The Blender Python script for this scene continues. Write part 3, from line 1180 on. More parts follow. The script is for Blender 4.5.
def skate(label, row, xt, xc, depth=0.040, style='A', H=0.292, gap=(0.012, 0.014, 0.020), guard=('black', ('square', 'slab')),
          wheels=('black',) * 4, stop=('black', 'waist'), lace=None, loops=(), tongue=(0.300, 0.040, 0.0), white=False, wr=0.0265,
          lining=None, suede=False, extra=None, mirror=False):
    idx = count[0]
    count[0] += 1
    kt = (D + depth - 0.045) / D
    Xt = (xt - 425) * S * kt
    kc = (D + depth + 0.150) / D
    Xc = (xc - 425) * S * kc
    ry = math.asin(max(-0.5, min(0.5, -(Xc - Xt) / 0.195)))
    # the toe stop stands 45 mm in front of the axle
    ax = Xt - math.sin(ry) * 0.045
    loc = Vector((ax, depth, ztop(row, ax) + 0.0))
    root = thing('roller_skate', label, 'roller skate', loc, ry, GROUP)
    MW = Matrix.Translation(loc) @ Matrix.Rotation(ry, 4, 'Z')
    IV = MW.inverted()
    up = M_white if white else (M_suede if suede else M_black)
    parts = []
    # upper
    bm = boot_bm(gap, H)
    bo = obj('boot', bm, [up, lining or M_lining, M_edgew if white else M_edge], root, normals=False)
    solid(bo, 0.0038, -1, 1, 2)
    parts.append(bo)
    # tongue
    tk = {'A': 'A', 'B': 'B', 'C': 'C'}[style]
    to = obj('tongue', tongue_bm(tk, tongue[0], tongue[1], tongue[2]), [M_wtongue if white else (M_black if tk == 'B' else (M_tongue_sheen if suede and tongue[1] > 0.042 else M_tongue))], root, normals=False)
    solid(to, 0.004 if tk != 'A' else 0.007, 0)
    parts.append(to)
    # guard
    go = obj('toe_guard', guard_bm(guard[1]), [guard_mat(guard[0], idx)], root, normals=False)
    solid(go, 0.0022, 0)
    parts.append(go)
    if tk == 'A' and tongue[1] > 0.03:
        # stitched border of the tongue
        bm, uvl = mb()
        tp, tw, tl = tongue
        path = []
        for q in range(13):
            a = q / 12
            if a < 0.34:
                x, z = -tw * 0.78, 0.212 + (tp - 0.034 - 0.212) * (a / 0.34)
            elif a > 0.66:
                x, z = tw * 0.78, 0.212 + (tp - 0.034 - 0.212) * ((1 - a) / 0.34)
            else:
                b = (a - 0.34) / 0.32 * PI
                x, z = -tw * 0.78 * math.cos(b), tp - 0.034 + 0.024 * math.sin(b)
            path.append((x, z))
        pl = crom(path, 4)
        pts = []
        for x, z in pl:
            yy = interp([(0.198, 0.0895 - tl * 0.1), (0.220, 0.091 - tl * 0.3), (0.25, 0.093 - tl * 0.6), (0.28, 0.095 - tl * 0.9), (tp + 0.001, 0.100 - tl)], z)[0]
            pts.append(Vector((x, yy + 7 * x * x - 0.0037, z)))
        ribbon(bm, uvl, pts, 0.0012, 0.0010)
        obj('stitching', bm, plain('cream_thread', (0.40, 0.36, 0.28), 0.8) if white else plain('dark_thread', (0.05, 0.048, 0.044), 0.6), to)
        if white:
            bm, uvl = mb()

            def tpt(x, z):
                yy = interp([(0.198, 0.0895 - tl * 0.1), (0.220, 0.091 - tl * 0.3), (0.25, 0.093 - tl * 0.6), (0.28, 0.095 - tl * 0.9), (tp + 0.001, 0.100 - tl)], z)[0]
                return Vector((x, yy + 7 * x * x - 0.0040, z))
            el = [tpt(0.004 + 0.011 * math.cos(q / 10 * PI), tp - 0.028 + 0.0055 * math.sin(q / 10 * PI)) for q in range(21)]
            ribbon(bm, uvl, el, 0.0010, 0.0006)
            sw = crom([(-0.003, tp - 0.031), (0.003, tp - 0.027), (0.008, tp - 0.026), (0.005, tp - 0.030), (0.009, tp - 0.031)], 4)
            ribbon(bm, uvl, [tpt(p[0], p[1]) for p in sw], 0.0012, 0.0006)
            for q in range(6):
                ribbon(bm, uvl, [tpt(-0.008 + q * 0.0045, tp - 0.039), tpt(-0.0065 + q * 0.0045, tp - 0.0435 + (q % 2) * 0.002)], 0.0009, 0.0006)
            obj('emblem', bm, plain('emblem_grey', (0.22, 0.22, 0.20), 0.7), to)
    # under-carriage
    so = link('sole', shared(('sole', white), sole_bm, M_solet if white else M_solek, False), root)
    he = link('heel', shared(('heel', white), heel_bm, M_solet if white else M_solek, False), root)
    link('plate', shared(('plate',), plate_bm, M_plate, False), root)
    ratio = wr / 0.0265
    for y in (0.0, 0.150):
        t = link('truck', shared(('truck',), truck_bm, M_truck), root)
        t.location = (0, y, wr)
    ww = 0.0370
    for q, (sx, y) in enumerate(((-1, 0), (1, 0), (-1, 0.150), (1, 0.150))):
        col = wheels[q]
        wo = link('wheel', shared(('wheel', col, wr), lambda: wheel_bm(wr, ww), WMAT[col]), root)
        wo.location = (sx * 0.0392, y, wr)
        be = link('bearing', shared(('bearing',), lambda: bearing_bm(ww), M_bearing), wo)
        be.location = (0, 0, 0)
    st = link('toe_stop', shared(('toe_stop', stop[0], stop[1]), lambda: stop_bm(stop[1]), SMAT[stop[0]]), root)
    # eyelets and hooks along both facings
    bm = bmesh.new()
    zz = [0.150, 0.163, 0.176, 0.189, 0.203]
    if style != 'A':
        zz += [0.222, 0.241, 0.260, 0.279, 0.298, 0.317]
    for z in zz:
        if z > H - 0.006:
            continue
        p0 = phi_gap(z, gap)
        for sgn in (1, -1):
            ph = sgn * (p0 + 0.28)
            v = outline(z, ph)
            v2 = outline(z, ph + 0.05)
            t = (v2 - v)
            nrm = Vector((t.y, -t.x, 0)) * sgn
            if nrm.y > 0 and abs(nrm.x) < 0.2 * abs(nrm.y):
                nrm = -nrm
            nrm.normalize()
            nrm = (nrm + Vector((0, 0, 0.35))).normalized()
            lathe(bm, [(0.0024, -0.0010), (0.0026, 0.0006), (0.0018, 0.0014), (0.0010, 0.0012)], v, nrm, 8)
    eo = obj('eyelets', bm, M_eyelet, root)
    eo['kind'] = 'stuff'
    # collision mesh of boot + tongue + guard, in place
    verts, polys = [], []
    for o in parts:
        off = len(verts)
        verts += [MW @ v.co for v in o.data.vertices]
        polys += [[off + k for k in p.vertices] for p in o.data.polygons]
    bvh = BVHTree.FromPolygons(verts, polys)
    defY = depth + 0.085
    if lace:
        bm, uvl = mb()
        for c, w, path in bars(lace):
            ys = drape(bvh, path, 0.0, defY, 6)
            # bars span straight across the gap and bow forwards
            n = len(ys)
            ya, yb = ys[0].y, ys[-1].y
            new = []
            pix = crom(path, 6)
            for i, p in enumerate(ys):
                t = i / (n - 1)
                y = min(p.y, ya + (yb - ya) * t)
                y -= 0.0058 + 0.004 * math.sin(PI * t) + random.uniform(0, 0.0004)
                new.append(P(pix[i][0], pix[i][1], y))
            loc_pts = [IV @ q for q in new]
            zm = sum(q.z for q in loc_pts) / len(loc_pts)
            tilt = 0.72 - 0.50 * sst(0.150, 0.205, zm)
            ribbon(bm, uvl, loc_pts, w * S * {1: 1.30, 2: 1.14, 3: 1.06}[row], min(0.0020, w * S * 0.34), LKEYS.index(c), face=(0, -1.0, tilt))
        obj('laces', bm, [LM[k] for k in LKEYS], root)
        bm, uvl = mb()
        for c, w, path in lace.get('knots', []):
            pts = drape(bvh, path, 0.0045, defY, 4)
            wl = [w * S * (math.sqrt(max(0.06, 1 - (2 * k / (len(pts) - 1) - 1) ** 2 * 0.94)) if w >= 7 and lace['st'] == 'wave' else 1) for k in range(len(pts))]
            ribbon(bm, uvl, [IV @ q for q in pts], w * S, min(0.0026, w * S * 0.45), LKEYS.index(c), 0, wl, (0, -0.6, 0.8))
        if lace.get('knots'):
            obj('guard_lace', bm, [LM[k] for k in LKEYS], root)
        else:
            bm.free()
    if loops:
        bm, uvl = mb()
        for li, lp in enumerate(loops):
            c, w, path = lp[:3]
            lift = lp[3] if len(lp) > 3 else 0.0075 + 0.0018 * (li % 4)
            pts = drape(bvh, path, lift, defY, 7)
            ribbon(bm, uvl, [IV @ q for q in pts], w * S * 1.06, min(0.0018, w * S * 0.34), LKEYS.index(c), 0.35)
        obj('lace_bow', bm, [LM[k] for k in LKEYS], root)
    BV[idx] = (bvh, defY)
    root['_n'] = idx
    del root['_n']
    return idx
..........
TO DO — Scan the material and collect every line that contains "parts".

FINAL RESULT —
The Blender Python script for this scene continues. Write part 3, from line 1180 on. More parts follow. The script is for Blender 4.5.
    parts = []
    parts.append(bo)
    parts.append(to)
    parts.append(go)
    for o in parts:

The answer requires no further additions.